▶ **STATED TASK**
List all lines of the data that include the string "from".

--------------------------------------------------

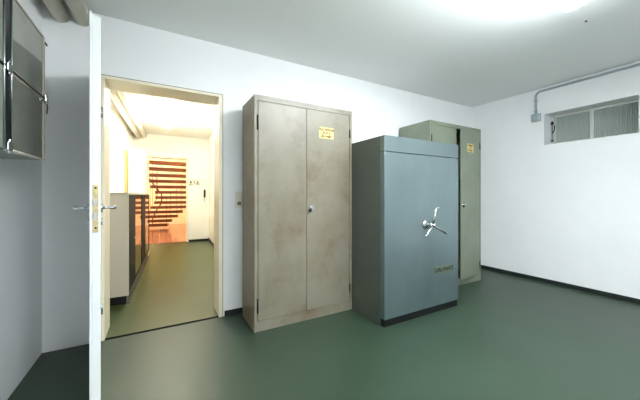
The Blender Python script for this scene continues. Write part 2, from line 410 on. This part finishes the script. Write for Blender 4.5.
# ------------------------------------------------------------------ corridor shell
UL, UR, VE = -.82, .76, 7.48
Yn = YB+WT
def quad(b, pts, z0, z1): b.prism(pts, z0, z1)
vl, vr = v_at(UL,Yn-.0), v_at(UR,Yn-.0)
b = MB(); b.prism([W(UL-.2,v_at(UL-.2,Yn)),W(UL,vl),W(UL,VE),W(UL-.2,VE)], -.02, H)
struct(b.build('wall_corridor_left', M['cwall']), 'bright wall of the corridor behind the low cabinets', 'wall')
b = MB(); b.prism([W(UR,vr),W(UR+.2,v_at(UR+.2,Yn)),W(UR+.2,VE),W(UR,VE)], -.02, H)
struct(b.build('wall_corridor_right', M['cwall']), 'bright right-hand wall of the corridor', 'wall')
E0, E1, EZ = -.569, .274, 1.985
b = MB()
for u0,u1,z0 in ((UL-.2,E0,-.02),(E1,UR+.2,-.02),(E0,E1,EZ)):
    b.prism([W(u0,VE),W(u1,VE),W(u1,VE+.16),W(u0,VE+.16)], z0, H)
struct(b.build('wall_corridor_end', M['cwall']), 'end wall of the corridor around the staircase opening', 'wall')
b = MB(); b.prism([(DX0,YB+.022),(DX1,YB+.022),(DX1,Yn),W(UR+.2,v_at(UR+.2,Yn)),W(UR+.2,VE+.02),W(UL-.2,VE+.02),W(UL-.2,v_at(UL-.2,Yn)),(DX0,Yn)], -.15, 0)
struct(b.build('floor_corridor', M['cfloor']), 'olive painted floor of the corridor', 'floor')
b = MB(); b.prism([W(UL-.2,v_at(UL-.2,Yn)),W(UR+.2,v_at(UR+.2,Yn)),W(UR+.2,VE+.16),W(UL-.2,VE+.16)], H, H+.15)
struct(b.build('ceiling_corridor', M['cwall']), 'bright ceiling of the corridor', 'ceiling')
b = MB(); b.prism([W(UR-.01,vr+.01),W(UR,vr+.01),W(UR,VE),W(UR-.01,VE)], 0, .07)
struct(b.build('baseboard_corridor_right', M['base']), 'dark skirting along the right side of the corridor', 'baseboard')
b = MB(); b.prism([W(E1+.04,VE-.01),W(UR-.01,VE-.01),W(UR-.01,VE),W(E1+.04,VE)], 0, .05)
struct(b.build('baseboard_corridor_end', M['base']), 'dark skirting below the key rail', 'baseboard')
# frame of the staircase opening
b = MB()
for u0,u1,z0,z1 in ((E0-.03,E0+.012,0,EZ+.03),(E1-.012,E1+.03,0,EZ+.03),(E0+.012,E1-.012,EZ-.012,EZ+.03)):
    b.prism([W(u0,VE-.012),W(u1,VE-.012),W(u1,VE+.17),W(u0,VE+.17)], z0, z1)
struct(b.build('trim_2', M['frame']), 'white frame of the opening to the staircase hall', 'door frame')
b = MB(); b.prism([W(E0+.012,VE+.02),W(E1-.012,VE+.02),W(E1-.012,VE+.04),W(E0+.012,VE+.04)], -.15, .004)
struct(b.build('trim_3', M['thr']), 'dark strip where the corridor floor meets the tiled hall floor', 'threshold')
# ceiling pipes in the corridor
for u, z, r, lab in ((-.70,2.42,.05,'cream pipe high on the corridor wall, farther from the lamp'),(-.60,2.44,.05,'cream pipe under the corridor ceiling, nearer the lamp')):
    b = MB(); x0,y0=W(u,v_at(u,Yn)+.0); x1,y1=W(u,VE)
    b.tube([(x0,y0,z),(x1,y1,z)], r, 20); tag(b.build('corridor_pipe', M['whitecab']), lab, 'pipe')
x,y = W(-.795,6.6)
b = MB(); b.box((-.022,-.03,0),(.022,.03,1.95)); tag(b.build('cable_duct', M['tan'], loc=(W(-.796,6.36)[0],W(-.796,6.36)[1],0), rot=(0,0,-CA), bevel=.004), 'narrow upright cream duct against the corridor wall, left of the white wardrobe', 'cable duct')
# tall white wardrobe at the corridor end
wr = cempty('wardrobe', -.77, 6.42, 0, 'tall plain white wardrobe beyond the low cabinets in the corridor', 'wardrobe')
b = MB(); b.box((0,.0,.06),(.255,1.0,2.0)); b.box((.02,.02,0),(.24,.98,.06)); b.build('carcass', M['whitecab'], wr, .003)
for i in (0,1):
    dd = MB().box((.256,.004+i*.497,.07),(.272,.499+i*.497,1.99)).build('door', M['whitecab'], wr, .002)
    yk = .47 if i==0 else .53
    MB().tube([(.272,yk,1.0),(.288,yk,1.0)], .009, 10).build('knob', M['chrome'], dd)
# low cabinets with mirrored doors
def low_cabinet(v0, v1, label):
    t = cempty('low_cabinet', UL, v0, 0, label, 'cabinet', group=None)
    D = .405; Lc = v1-v0
    b = MB(); b.box((0,0,.085),(D,.02,1.145)); b.box((0,Lc-.02,.085),(D,Lc,1.145)); b.box((0,0,1.125),(D,Lc,1.145)); b.box((0,.02,.085),(D-.03,Lc-.02,.105)); b.box((0,.02,.085),(.012,Lc-.02,1.125))
    b.build('carcass', M['side'], t, .001)
    b = MB(); b.box((.0,.012,0),(D-.02,Lc-.012,.085)); b.build('plinth', M['black'], t)
    b = MB(); b.box((D-.025,.004,.0),(D+.014,Lc-.004,.03)); b.build('bottom_rail', M['chrome'], t)
    # dark stile, mirror door, dark stile, mirror door
    n=2
    for i in range(n):
        y0 = .02+(Lc-.04)*i/n; y1 = .02+(Lc-.04)*(i+1)/n; w=(y1-y0)
        f = MB(); f.box((D-.02,y0,.105),(D+.002,y0+w*.40,1.12)); f.box((D-.02,y0+w*.40,.105),(D+.002,y1,.125)); f.box((D-.02,y0+w*.40,1.10),(D+.002,y1,1.12)); f.box((D-.02,y1-.012,.125),(D+.002,y1,1.10))
        fo = f.build('sliding_door', M['bframe'], t, .001)
        MB().box((D-.016,y0+w*.40,.125),(D-.004,y1-.012,1.10)).build('mirror_panel', M['mirror'], fo)
        MB().tube([(D+.002,y0+w*.3,.62),(D+.012,y0+w*.3,.62)], .012, 12).build('knob', M['chrome'], fo)
    return t
low_cabinet(3.50, 6.22, 'low beige cabinet with dark-framed glossy doors along the left of the corridor')
# key rail and hanging handset on the corridor end wall
kr = cempty('key_rail', .45, VE-.0, 1.47, 'thin key rail on the corridor end wall, right of the stair opening', 'key rail')
b = MB(); b.box((-.15,-.010,-.012),(.16,-.0005,.012)); b.build('rail', M['whitecab'], kr, .001)
for i in range(8):
    u=-.13+i*.038; b = MB(); b.tube([(u,-.01,0),(u,-.028,-.004),(u,-.032,.01)], .003, 8); b.build('hook', M['dark_metal'], kr)
def keys(u, n, s, label):
    t = cempty('key_bunch', u, VE-.028, 1.455, label, 'keys')
    b = MB()
    b.tube([(.014*math.cos(a),0,-.014+.014*math.sin(a)) for a in [2*PI*k/12 for k in range(13)]], .0016, 6, cap=False); b.build('key_ring', M['dark_metal'], t)
    for i in range(n):
        b = MB(); a=(i-(n-1)/2)*.45; 
        b.tube([(0,-.003-i*.002,0),(0,-.006-i*.002,0)], .012*s, 12); b.box((-.003,-.0055-i*.002,-.055*s),(.003,-.0035-i*.002,-.01)); b.box((.003,-.0055-i*.002,-.05*s),(.009,-.0035-i*.002,-.032*s))
        b.build('key', M['black'], t, loc=(0,0,-.026), rot=(0,a,0))
keys(.355, 3, 1.7, 'small dark keys hanging low from the left of the key rail')
keys(.505, 4, 1.4, 'large dark key bunch at the right of the key rail')
keys(.43, 1, 1.0, 'single small key hanging mid key rail')
hd = cempty('wall_handset', .665, VE-.001, 1.12, 'small black handset hanging on the corridor end wall near the corner', 'handset')
b = MB(); b.box((-.022,-.02,-.06),(.022,0,.13)); b.build('handset_cradle', M['black'], hd, .006)
b = MB(); b.tube([(0,-.028,-.05),(0,-.04,.0),(.0,-.04,.07),(0,-.028,.12)], [.017,.011,.011,.017], 10); b.build('receiver', M['black'], hd)
b = MB(); b.tube([(0,-.01,-.06),(-.01,-.015,-.12),(.01,-.012,-.17)], .004, 8); b.build('cord', M['black'], hd)

# ------------------------------------------------------------------ staircase hall
HV = 12.3; HU0, HU1, HH = -2.3, 2.6, 3.4
b = MB(); b.prism([W(HU0,VE+.02),W(HU1,VE+.02),W(HU1,HV),W(HU0,HV)], -.15, -.0)
b2 = MB(); b.bm.free(); b2.prism([W(HU0,VE+.04),W(HU1,VE+.04),W(HU1,HV),W(HU0,HV)], -.15, 0)
struct(b2.build('floor_hall', M['tiles']), 'glossy orange tiled floor of the staircase hall', 'floor')
b = MB(); b.prism([W(HU0,HV),W(HU1,HV),W(HU1,HV+.2),W(HU0,HV+.2)], -.02, HH)
struct(b.build('wall_hall_back', M['hallwall']), 'peach wall behind the staircase', 'wall')
b = MB(); b.prism([W(HU0-.2,VE+.16),W(HU0,VE+.16),W(HU0,HV+.2),W(HU0-.2,HV+.2)], -.02, HH)
struct(b.build('wall_hall_left', M['hallwall']), 'peach left wall of the staircase hall', 'wall')
b = MB(); b.prism([W(HU1,VE+.16),W(HU1+.2,VE+.16),W(HU1+.2,HV+.2),W(HU1,HV+.2)], -.02, HH)
struct(b.build('wall_hall_right', M['hallwall']), 'peach right wall of the staircase hall', 'wall')
b = MB(); 
for u0,u1,z0 in ((HU0-.2,UL-.2,-.02),(UR+.2,HU1+.2,-.02),(UL-.2,UR+.2,H)):
    b.prism([W(u0,VE),W(u1,VE),W(u1,VE+.16),W(u0,VE+.16)], z0, HH)
struct(b.build('wall_hall_front', M['hallwall']), 'inner hall wall around the corridor opening', 'wall')
b = MB(); b.prism([W(HU0-.2,VE),W(HU1+.2,VE),W(HU1+.2,HV+.2),W(HU0-.2,HV+.2)], HH, HH+.15)
struct(b.build('ceiling_hall', M['hallwall']), 'ceiling of the staircase hall', 'ceiling')
sc = cempty('staircase', 0, 9.9, 0, 'open winding wooden staircase with thin rods seen through the far opening', 'staircase')
Ul = [-.80,-.80,-.78,-.72,-.64,-.54,-.50,-.50,-.60,-.70,-.80,-.90,-.95]
Ur = [-.18,-.06,.12,.26,.42,.6,.75,.85,.95,1.0,1.0,.9,.75]
TV = [11.0-.19*k for k in range(13)]
pl_, pr_ = [], []
for k in range(13):
    v = TV[k]-9.9; z=.155*(k+1); yaw = math.radians(-8+1.6*k)
    c=(Ul[k]+Ur[k])/2; h=(Ur[k]-Ul[k])/2
    b = MB(); b.prism([(-h,-.13),(h,-.15),(h,.15),(-h,.13)], -.085, 0)
    b.build('tread', M['wood'], sc, .006, loc=(c,v,z), rot=(0,0,yaw))
    pl_.append((Ul[k]+.05,v,z)); pr_.append((Ur[k]-.05,v,z))
MB().tube([(x+.12,y,z-.10) for x,y,z in pl_], .018, 10).build('stringer', M['wood'], sc)
for n_, P in enumerate((pl_, pr_)):
    for x,y,z in P:
        MB().tube([(x,y,z-.04),(x,y,z+.86)], .006, 8).build('baluster', M['dark_metal'], sc)
    MB().tube([(x,y,z+.87) for x,y,z in P], .012, 10).build('handrail', M['white'], sc)
t = cempty('hall_lamp', 1.4, 8.6, HH, 'bright round ceiling lamp in the staircase hall', 'ceiling light')
MB().tube([(0,0,0),(0,0,-.04)], .20, 24).build('lamp_base', M['white'], t)
MB().tube([(0,0,-.04),(0,0,-.10),(0,0,-.13)], [.19,.19,.12], 24).build('lamp_diffuser', M['lamph'], t)
t = cempty('hall_lamp', -1.3, 11.0, HH, 'bright round lamp at the back of the staircase hall', 'ceiling light')
MB().tube([(0,0,0),(0,0,-.04)], .20, 24).build('lamp_base', M['white'], t)
MB().tube([(0,0,-.04),(0,0,-.10),(0,0,-.13)], [.19,.19,.12], 24).build('lamp_diffuser', M['lamph'], t)

# ------------------------------------------------------------------ world, camera, colour management
w = bpy.data.worlds.new('world'); S.world = w; w.use_nodes = True
w.node_tree.nodes['Background'].inputs['Color'].default_value = (.55,.65,.72,1)
w.node_tree.nodes['Background'].inputs['Strength'].default_value = .6
cam = bpy.data.cameras.new('camera'); co = bpy.data.objects.new('camera', cam); COL.objects.link(co)
co.location = (0,0,1.12); co.rotation_euler = (PI/2,0,math.radians(-29.5))
cam.sensor_width = 36; cam.lens = 284/640*36; cam.shift_y = -5/640; cam.clip_start = .05
S.camera = co
vs = S.view_settings
vs.view_transform = 'Standard'; vs.look = 'None'; vs.gamma = 1; vs.use_curve_mapping = False
vs.exposure = 1.78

--------------------------------------------------

▶ **THE RESULT**
The Blender Python script for this scene continues. Write part 2, from line 410 on. This part finishes the script. Write for Blender 4.5.
for u, z, r, lab in ((-.70,2.42,.05,'cream pipe high on the corridor wall, farther from the lamp'),(-.60,2.44,.05,'cream pipe under the corridor ceiling, nearer the lamp')):
keys(.355, 3, 1.7, 'small dark keys hanging low from the left of the key rail')